2016-11-30 Thread Amrith Kumar

Amrith Kumar added the comment:

Eric, Martin,

I'm sure this is an interpretation (and I'll be fair and give you both) that a 
URL of the form:

http://hostname.domain.tld:/path

should be held invalid. The rationale is per the section of the spec you quoted.

The other side of the argument is that the hostname and port are defined as:

hostname [ : port ] 

where port is defined as

*DIGIT

This implies that 0 digits is also valid.

I submit to you that the ambiguity would be removed if they:

- removed the paragraph telling people not to emit a : if there was no port, or
- changing the port definition to 1*DIGIT

Absent that, I believe that the paragraph implies that the intent was 1*DIGIT.

And therefore a : with no following number should generate an error.
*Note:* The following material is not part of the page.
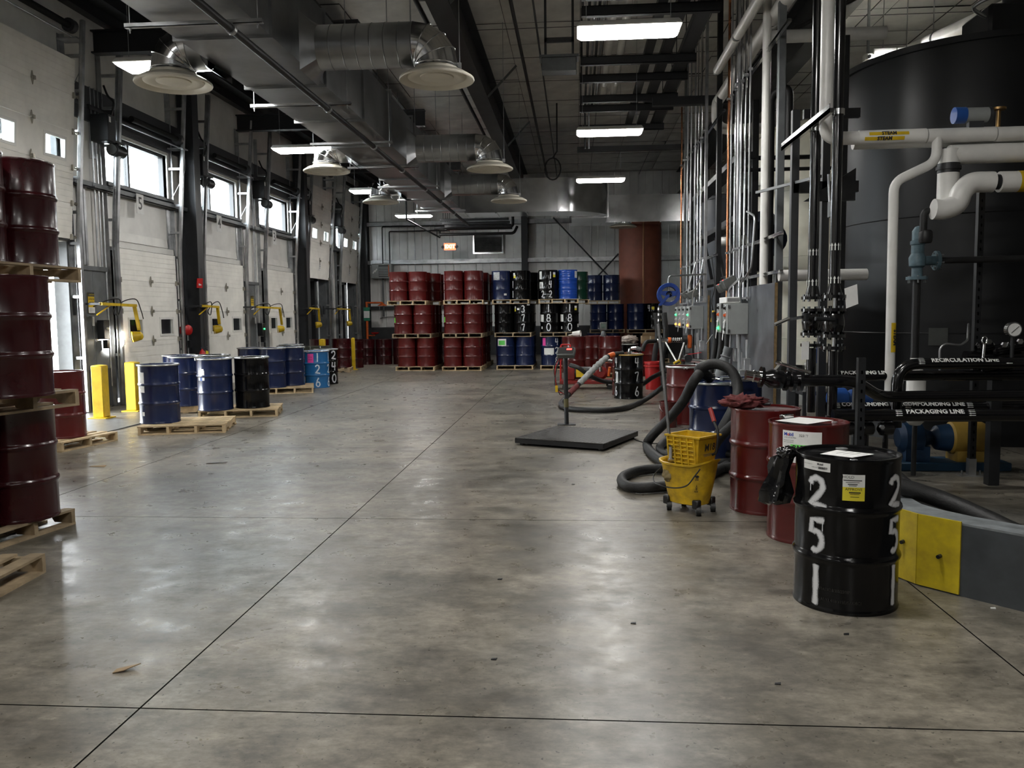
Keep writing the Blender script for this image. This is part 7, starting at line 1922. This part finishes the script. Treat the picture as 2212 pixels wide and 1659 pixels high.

I raise this because the behavior of urlparse() (the way it does things now) is 
being cited as the reason why other routines in OpenStack should handle this 
when the reason we were getting URL's with a : and no port was in fact an 
oversight.

So, in hearing the rationalization as being that "urlparse() does it, so ..." I 
figured I'd come to the source and see if we could make urlparse() do things 
unambiguously.

Now, if the reason it does this is because someone who came before me made the 
argument that a : with no port should be accepted, I guess I'm out of luck.